The second area is the pulp area. Colombia brings in about $125 million worth of pulp annually. Again, we're seeing about a 17% growth per annum in that import number, so that's a growing market for us.
We're not at play in that marketplace, arguably because we're facing about a 5% to 10% tariff on that, whereas our competitors from Brazil and Chile, who enjoy not only geographical proximity but obviously have no tariff, have much greater access to that marketplace. Getting our tariff down to zero will at least put us on the same footing or level playing field with our core competitors from Chile and Brazil.
The third and probably most important area is the uncoated paper and paperboard product lines. Colombia imports about $450 million of this annually. Again, it's growing. We ship only about $12 million worth of that product into that marketplace. The other big players there are Germany, the U.S., and Brazil.
Germany and the U.S., like us, are faced with about a 10% tariff on their products going into the marketplace. This agreement would bring ours down to zero, obviously giving us a huge leg up on our immediate competition out of the U.S. and opening up a potential market of $450 million in this product line. It will also let us undercut Brazil, which is another one of our major competitors.

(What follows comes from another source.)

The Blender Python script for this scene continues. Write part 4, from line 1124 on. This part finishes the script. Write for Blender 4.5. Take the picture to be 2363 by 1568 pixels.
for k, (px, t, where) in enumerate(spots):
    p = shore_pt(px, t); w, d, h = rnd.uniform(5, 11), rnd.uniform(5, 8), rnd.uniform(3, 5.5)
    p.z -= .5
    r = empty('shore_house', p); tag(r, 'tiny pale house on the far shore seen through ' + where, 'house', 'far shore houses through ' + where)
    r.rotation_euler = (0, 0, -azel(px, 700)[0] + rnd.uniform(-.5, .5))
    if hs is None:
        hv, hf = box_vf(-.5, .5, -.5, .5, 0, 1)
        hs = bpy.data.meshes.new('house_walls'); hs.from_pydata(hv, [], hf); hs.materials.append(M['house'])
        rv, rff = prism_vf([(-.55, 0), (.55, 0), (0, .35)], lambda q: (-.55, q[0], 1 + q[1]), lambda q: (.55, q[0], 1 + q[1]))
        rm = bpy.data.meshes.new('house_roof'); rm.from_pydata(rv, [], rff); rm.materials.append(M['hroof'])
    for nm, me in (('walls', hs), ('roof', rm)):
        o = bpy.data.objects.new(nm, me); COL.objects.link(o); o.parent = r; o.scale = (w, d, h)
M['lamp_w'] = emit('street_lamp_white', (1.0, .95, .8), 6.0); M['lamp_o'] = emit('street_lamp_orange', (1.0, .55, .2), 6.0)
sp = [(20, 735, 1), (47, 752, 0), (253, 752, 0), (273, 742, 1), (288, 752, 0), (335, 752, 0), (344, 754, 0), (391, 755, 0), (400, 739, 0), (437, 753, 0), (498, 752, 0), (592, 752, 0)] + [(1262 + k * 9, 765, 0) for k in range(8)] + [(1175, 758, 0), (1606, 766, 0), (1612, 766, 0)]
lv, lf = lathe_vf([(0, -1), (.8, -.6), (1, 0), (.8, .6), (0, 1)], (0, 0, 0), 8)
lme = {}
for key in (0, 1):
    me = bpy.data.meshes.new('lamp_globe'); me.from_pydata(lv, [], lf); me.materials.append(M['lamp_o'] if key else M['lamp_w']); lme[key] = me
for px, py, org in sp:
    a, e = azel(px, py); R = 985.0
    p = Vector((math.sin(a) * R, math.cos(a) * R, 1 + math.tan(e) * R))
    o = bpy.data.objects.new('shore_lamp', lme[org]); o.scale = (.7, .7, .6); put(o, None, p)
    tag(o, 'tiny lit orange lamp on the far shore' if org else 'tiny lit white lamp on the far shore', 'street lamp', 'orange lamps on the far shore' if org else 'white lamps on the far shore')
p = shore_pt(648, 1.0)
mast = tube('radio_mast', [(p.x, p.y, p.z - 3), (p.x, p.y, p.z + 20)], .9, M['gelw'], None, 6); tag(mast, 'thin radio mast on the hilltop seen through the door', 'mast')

We see those three market areas as presenting enormous potential: $740 million in potential. While it may not seem like a big number if you put it on a national scope, the reality is that a lot of the products we are sending down there are coming from certain regions of the country.
Most of the newsprint side, for example, comes from Quebec and Nova Scotia. So you can see that when you're shipping $41 million from one specific region, you're talking about keeping a couple of mills open for a longer time.
Any time we have a chance to open up new markets or expand markets we welcome that. For that reason, we're very supportive of Bill C-2 and what it aims to do. We encourage you to support the bill likewise.
Again, thank you very much for the committee's time.
I will be pleased to answer your questions in French, if you wish.